Scene modeling code data:
________
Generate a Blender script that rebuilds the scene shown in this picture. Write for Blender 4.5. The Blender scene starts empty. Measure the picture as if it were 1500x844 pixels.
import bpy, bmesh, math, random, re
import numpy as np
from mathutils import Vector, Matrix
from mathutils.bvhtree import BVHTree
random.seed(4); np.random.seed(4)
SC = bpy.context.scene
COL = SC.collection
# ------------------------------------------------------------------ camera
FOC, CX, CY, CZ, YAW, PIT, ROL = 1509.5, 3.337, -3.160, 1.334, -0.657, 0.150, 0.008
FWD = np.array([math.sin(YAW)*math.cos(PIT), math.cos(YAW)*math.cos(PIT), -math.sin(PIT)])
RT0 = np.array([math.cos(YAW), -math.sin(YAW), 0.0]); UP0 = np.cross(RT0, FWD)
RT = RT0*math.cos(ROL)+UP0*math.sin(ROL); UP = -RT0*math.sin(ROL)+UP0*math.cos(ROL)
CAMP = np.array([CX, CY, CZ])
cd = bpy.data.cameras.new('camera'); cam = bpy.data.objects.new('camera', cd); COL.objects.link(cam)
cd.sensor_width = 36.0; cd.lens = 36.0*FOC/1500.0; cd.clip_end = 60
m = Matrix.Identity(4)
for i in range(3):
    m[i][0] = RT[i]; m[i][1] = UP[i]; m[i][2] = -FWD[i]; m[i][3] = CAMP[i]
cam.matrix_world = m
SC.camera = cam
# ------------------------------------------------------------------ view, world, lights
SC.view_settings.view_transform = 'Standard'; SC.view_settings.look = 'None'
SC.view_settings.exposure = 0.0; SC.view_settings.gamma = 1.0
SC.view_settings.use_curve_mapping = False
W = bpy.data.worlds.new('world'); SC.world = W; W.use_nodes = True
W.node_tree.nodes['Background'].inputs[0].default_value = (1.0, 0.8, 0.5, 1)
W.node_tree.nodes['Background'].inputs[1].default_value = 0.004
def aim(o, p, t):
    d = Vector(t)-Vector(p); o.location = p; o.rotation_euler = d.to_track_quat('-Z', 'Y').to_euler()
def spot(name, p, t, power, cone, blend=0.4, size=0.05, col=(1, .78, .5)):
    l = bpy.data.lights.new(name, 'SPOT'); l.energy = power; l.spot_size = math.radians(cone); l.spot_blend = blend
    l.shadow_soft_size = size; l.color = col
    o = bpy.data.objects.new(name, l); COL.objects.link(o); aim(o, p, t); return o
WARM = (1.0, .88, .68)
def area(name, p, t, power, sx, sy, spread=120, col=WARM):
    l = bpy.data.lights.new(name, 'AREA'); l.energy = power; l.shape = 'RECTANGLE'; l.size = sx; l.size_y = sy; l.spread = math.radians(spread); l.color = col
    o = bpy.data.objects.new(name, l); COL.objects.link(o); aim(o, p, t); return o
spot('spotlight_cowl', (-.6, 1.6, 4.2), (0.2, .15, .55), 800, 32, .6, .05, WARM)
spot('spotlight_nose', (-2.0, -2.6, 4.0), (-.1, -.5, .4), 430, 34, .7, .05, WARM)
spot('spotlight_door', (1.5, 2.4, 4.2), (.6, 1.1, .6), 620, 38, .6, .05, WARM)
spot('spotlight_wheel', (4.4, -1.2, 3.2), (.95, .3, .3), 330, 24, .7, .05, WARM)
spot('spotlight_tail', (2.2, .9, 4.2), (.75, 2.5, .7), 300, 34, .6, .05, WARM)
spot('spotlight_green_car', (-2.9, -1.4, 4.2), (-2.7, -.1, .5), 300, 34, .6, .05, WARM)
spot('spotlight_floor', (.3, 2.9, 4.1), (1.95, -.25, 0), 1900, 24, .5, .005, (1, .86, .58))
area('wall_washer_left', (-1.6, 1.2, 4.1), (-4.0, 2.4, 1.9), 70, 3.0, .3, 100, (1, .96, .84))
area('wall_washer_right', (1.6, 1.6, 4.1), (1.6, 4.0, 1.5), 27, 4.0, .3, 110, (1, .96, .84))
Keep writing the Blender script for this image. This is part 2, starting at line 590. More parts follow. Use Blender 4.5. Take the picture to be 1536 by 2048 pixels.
________
■ GOAL OF THE EXERCISE
Exactly as they are written, print the entries again.

■ RIGHT ANSWER
Generate a Blender script that rebuilds the scene shown in this picture. Write for Blender 4.5. The Blender scene starts empty. Measure the picture as if it were 1500x844 pixels.
import bpy, bmesh, math, random, re
import numpy as np
from mathutils import Vector, Matrix
from mathutils.bvhtree import BVHTree
random.seed(4); np.random.seed(4)
SC = bpy.context.scene
COL = SC.collection
# ------------------------------------------------------------------ camera
FOC, CX, CY, CZ, YAW, PIT, ROL = 1509.5, 3.337, -3.160, 1.334, -0.657, 0.150, 0.008
FWD = np.array([math.sin(YAW)*math.cos(PIT), math.cos(YAW)*math.cos(PIT), -math.sin(PIT)])
RT0 = np.array([math.cos(YAW), -math.sin(YAW), 0.0]); UP0 = np.cross(RT0, FWD)
RT = RT0*math.cos(ROL)+UP0*math.sin(ROL); UP = -RT0*math.sin(ROL)+UP0*math.cos(ROL)
CAMP = np.array([CX, CY, CZ])
cd = bpy.data.cameras.new('camera'); cam = bpy.data.objects.new('camera', cd); COL.objects.link(cam)
cd.sensor_width = 36.0; cd.lens = 36.0*FOC/1500.0; cd.clip_end = 60
m = Matrix.Identity(4)
for i in range(3):
    m[i][0] = RT[i]; m[i][1] = UP[i]; m[i][2] = -FWD[i]; m[i][3] = CAMP[i]
cam.matrix_world = m
SC.camera = cam
# ------------------------------------------------------------------ view, world, lights
SC.view_settings.view_transform = 'Standard'; SC.view_settings.look = 'None'
SC.view_settings.exposure = 0.0; SC.view_settings.gamma = 1.0
SC.view_settings.use_curve_mapping = False
W = bpy.data.worlds.new('world'); SC.world = W; W.use_nodes = True
W.node_tree.nodes['Background'].inputs[0].default_value = (1.0, 0.8, 0.5, 1)
W.node_tree.nodes['Background'].inputs[1].default_value = 0.004
def aim(o, p, t):
    d = Vector(t)-Vector(p); o.location = p; o.rotation_euler = d.to_track_quat('-Z', 'Y').to_euler()
def spot(name, p, t, power, cone, blend=0.4, size=0.05, col=(1, .78, .5)):
    l = bpy.data.lights.new(name, 'SPOT'); l.energy = power; l.spot_size = math.radians(cone); l.spot_blend = blend
    l.shadow_soft_size = size; l.color = col
    o = bpy.data.objects.new(name, l); COL.objects.link(o); aim(o, p, t); return o
WARM = (1.0, .88, .68)
def area(name, p, t, power, sx, sy, spread=120, col=WARM):
    l = bpy.data.lights.new(name, 'AREA'); l.energy = power; l.shape = 'RECTANGLE'; l.size = sx; l.size_y = sy; l.spread = math.radians(spread); l.color = col
    o = bpy.data.objects.new(name, l); COL.objects.link(o); aim(o, p, t); return o
spot('spotlight_cowl', (-.6, 1.6, 4.2), (0.2, .15, .55), 800, 32, .6, .05, WARM)
spot('spotlight_nose', (-2.0, -2.6, 4.0), (-.1, -.5, .4), 430, 34, .7, .05, WARM)
spot('spotlight_door', (1.5, 2.4, 4.2), (.6, 1.1, .6), 620, 38, .6, .05, WARM)
spot('spotlight_wheel', (4.4, -1.2, 3.2), (.95, .3, .3), 330, 24, .7, .05, WARM)
spot('spotlight_tail', (2.2, .9, 4.2), (.75, 2.5, .7), 300, 34, .6, .05, WARM)
spot('spotlight_green_car', (-2.9, -1.4, 4.2), (-2.7, -.1, .5), 300, 34, .6, .05, WARM)
spot('spotlight_floor', (.3, 2.9, 4.1), (1.95, -.25, 0), 1900, 24, .5, .005, (1, .86, .58))
area('wall_washer_left', (-1.6, 1.2, 4.1), (-4.0, 2.4, 1.9), 70, 3.0, .3, 100, (1, .96, .84))
area('wall_washer_right', (1.6, 1.6, 4.1), (1.6, 4.0, 1.5), 27, 4.0, .3, 110, (1, .96, .84))
Keep writing the Blender script for this image. This is part 2, starting at line 590. More parts follow. Use Blender 4.5. Take the picture to be 1536 by 2048 pixels.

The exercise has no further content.